▸ Goal
Exactly as written, quote every line that follows, skipping the images.

◇ ◇ ◇ ◇ ◇

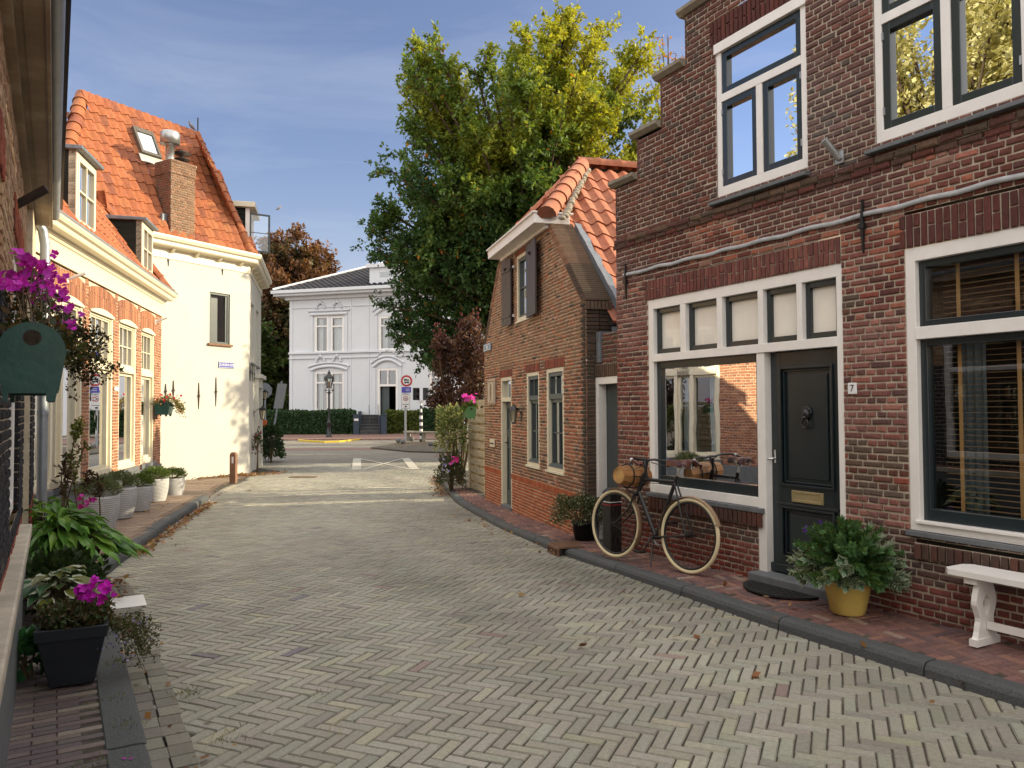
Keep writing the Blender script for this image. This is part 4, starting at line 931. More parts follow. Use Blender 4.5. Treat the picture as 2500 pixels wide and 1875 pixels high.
# ================================================================== WHITE HOUSE
F=WF; P=F.P; EZ=5.72
HW=thing('white_corner_house','white plastered corner house with steep orange tiled roof, brick chimney and moulded cornice','house',P(1,gz(20),0))
def rW(x0,x1,yt,yb,G=WF,d=0):
    a=G.px(x0,yt,d);b=G.px(x1,yb,d);c=G.px(x1,yt,d); return (min(a[0],b[0]),max(a[0],b[0]),b[1],c[1])
WWIN=rW(512,561,718,844); WWIN=(WWIN[0],WWIN[1],3.42,4.80)
def plainwall(mb,F,s0,s1,z0,z1,ops,d=0,m=0,rev=.15):
    xs=sorted({s0,s1}|{o[0] for o in ops}|{o[1] for o in ops}); zz=sorted({z0,z1}|{o[2] for o in ops}|{o[3] for o in ops})
    for i in range(len(xs)-1):
        for j in range(len(zz)-1):
            cx=(xs[i]+xs[i+1])/2;cz=(zz[j]+zz[j+1])/2
            if any(o[0]<cx<o[1] and o[2]<cz<o[3] for o in ops): continue
            mb.face([F.P(xs[i],zz[j],d),F.P(xs[i+1],zz[j],d),F.P(xs[i+1],zz[j+1],d),F.P(xs[i],zz[j+1],d)],m)
    for o in ops:
        for q in (((o[0],o[2]),(o[1],o[2])),((o[1],o[2]),(o[1],o[3])),((o[1],o[3]),(o[0],o[3])),((o[0],o[3]),(o[0],o[2]))):
            mb.face([F.P(q[0][0],q[0][1],d),F.P(q[1][0],q[1][1],d),F.P(q[1][0],q[1][1],d-rev),F.P(q[0][0],q[0][1],d-rev)],m)
WSW=[(.55,1.45,3.0,4.75),(2.3,3.2,3.0,4.75)]; WSD=[(1.9,3.4,-.2,2.35)]
mb=MB(); plainwall(mb,F,0,7,-.3,EZ+.2,[WWIN]); plainwall(mb,WS,0,4.2,-.3,EZ+.2,WSW+WSD)
for q in (P(7,0,0),): pass
far=WS.P(4.2,0,0); mb.face([far+Vector((0,0,-.3)),far+Vector((-6,1.5,-.3)),far+Vector((-6,1.5,EZ)),far+Vector((0,0,EZ))])
mb.build('wall',M['stucco'],HW)
def simplewin(F,par,w,fm,bars=(1,0),d=-.05,gl=None,wd=.06,cur=True):
    s0,s1,z0,z1=w; f=MB(); ringframe(f,F,s0,s1,z0,z1,wd,d-.06,d)
    o=f.build('window_frame',fm,par,.004)
    m=MB(); 
    for i in range(bars[0]): x=lerp(s0,s1,(i+1)/(bars[0]+1)); m.fbox(F,x-.025,x+.025,z0+wd,z1-wd,d-.05,d-.008)
    for i in range(bars[1]): z=lerp(z0,z1,(i+1)/(bars[1]+1)); m.fbox(F,s0+wd,s1-wd,z-.02,z+.02,d-.05,d-.010)
    if m.v: m.build('glazing_bar',fm,o)
    pane(F,o,s0+wd,s1-wd,z0+wd,z1-wd,d-.04,gl or M['glass']); room(F,par,s0,s1,z0,z1,1.2,d=d-.08)
    return o
simplewin(F,HW,WWIN,M['slate_door'],(0,0),-.03,gl=M['glass_low'])
f=MB(); a,b,c,e=WWIN; f.fbox(F,a+.06,a+.12,c+.06,e-.06,-.09,-.05); f.fbox(F,lerp(a,b,.42),b-.06,c+.06,e-.06,-.20,-.17); f.build('inner_sash',M['slate_door'],HW)
mb=MB(); mb.fbox(F,a-.06,b+.06,c-.06,c,-.02,.06); mb.build('window_sill',M['post'],HW,.005)
for w in WSW: simplewin(WS,HW,w,M['white'],(0,1),-.10); mb=MB(); mb.fbox(WS,w[0]-.05,w[1]+.05,w[2]-.06,w[2],-.02,.06); mb.build('window_sill',M['bluestone'],HW,.005)
# door surround at the side
mb=MB(); ringframe(mb,WS,1.82,3.48,-.2,2.6,.16,.0,.12,wb=.01,wt=.28); mb.fbox(WS,1.75,3.55,2.6,2.72,.0,.22); mb.build('door_surround',M['stucco'],HW,.01)
mb=MB(); mb.fbox(WS,1.9,3.4,-.2,2.35,-.14,-.08); mb.build('door',M['slate_door'],HW)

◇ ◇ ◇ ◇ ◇

▸ Response
Keep writing the Blender script for this image. This is part 4, starting at line 931. More parts follow. Use Blender 4.5. Treat the picture as 2500 pixels wide and 1875 pixels high.
# ================================================================== WHITE HOUSE
F=WF; P=F.P; EZ=5.72
HW=thing('white_corner_house','white plastered corner house with steep orange tiled roof, brick chimney and moulded cornice','house',P(1,gz(20),0))
def rW(x0,x1,yt,yb,G=WF,d=0):
    a=G.px(x0,yt,d);b=G.px(x1,yb,d);c=G.px(x1,yt,d); return (min(a[0],b[0]),max(a[0],b[0]),b[1],c[1])
WWIN=rW(512,561,718,844); WWIN=(WWIN[0],WWIN[1],3.42,4.80)
def plainwall(mb,F,s0,s1,z0,z1,ops,d=0,m=0,rev=.15):
    xs=sorted({s0,s1}|{o[0] for o in ops}|{o[1] for o in ops}); zz=sorted({z0,z1}|{o[2] for o in ops}|{o[3] for o in ops})
    for i in range(len(xs)-1):
        for j in range(len(zz)-1):
            cx=(xs[i]+xs[i+1])/2;cz=(zz[j]+zz[j+1])/2
            if any(o[0]<cx<o[1] and o[2]<cz<o[3] for o in ops): continue
            mb.face([F.P(xs[i],zz[j],d),F.P(xs[i+1],zz[j],d),F.P(xs[i+1],zz[j+1],d),F.P(xs[i],zz[j+1],d)],m)
    for o in ops:
        for q in (((o[0],o[2]),(o[1],o[2])),((o[1],o[2]),(o[1],o[3])),((o[1],o[3]),(o[0],o[3])),((o[0],o[3]),(o[0],o[2]))):
            mb.face([F.P(q[0][0],q[0][1],d),F.P(q[1][0],q[1][1],d),F.P(q[1][0],q[1][1],d-rev),F.P(q[0][0],q[0][1],d-rev)],m)
WSW=[(.55,1.45,3.0,4.75),(2.3,3.2,3.0,4.75)]; WSD=[(1.9,3.4,-.2,2.35)]
mb=MB(); plainwall(mb,F,0,7,-.3,EZ+.2,[WWIN]); plainwall(mb,WS,0,4.2,-.3,EZ+.2,WSW+WSD)
for q in (P(7,0,0),): pass
far=WS.P(4.2,0,0); mb.face([far+Vector((0,0,-.3)),far+Vector((-6,1.5,-.3)),far+Vector((-6,1.5,EZ)),far+Vector((0,0,EZ))])
mb.build('wall',M['stucco'],HW)
def simplewin(F,par,w,fm,bars=(1,0),d=-.05,gl=None,wd=.06,cur=True):
    s0,s1,z0,z1=w; f=MB(); ringframe(f,F,s0,s1,z0,z1,wd,d-.06,d)
    o=f.build('window_frame',fm,par,.004)
    m=MB(); 
    for i in range(bars[0]): x=lerp(s0,s1,(i+1)/(bars[0]+1)); m.fbox(F,x-.025,x+.025,z0+wd,z1-wd,d-.05,d-.008)
    for i in range(bars[1]): z=lerp(z0,z1,(i+1)/(bars[1]+1)); m.fbox(F,s0+wd,s1-wd,z-.02,z+.02,d-.05,d-.010)
    if m.v: m.build('glazing_bar',fm,o)
    pane(F,o,s0+wd,s1-wd,z0+wd,z1-wd,d-.04,gl or M['glass']); room(F,par,s0,s1,z0,z1,1.2,d=d-.08)
    return o
simplewin(F,HW,WWIN,M['slate_door'],(0,0),-.03,gl=M['glass_low'])
f=MB(); a,b,c,e=WWIN; f.fbox(F,a+.06,a+.12,c+.06,e-.06,-.09,-.05); f.fbox(F,lerp(a,b,.42),b-.06,c+.06,e-.06,-.20,-.17); f.build('inner_sash',M['slate_door'],HW)
mb=MB(); mb.fbox(F,a-.06,b+.06,c-.06,c,-.02,.06); mb.build('window_sill',M['post'],HW,.005)
for w in WSW: simplewin(WS,HW,w,M['white'],(0,1),-.10); mb=MB(); mb.fbox(WS,w[0]-.05,w[1]+.05,w[2]-.06,w[2],-.02,.06); mb.build('window_sill',M['bluestone'],HW,.005)
# door surround at the side
mb=MB(); ringframe(mb,WS,1.82,3.48,-.2,2.6,.16,.0,.12,wb=.01,wt=.28); mb.fbox(WS,1.75,3.55,2.6,2.72,.0,.22); mb.build('door_surround',M['stucco'],HW,.01)
mb=MB(); mb.fbox(WS,1.9,3.4,-.2,2.35,-.14,-.08); mb.build('door',M['slate_door'],HW)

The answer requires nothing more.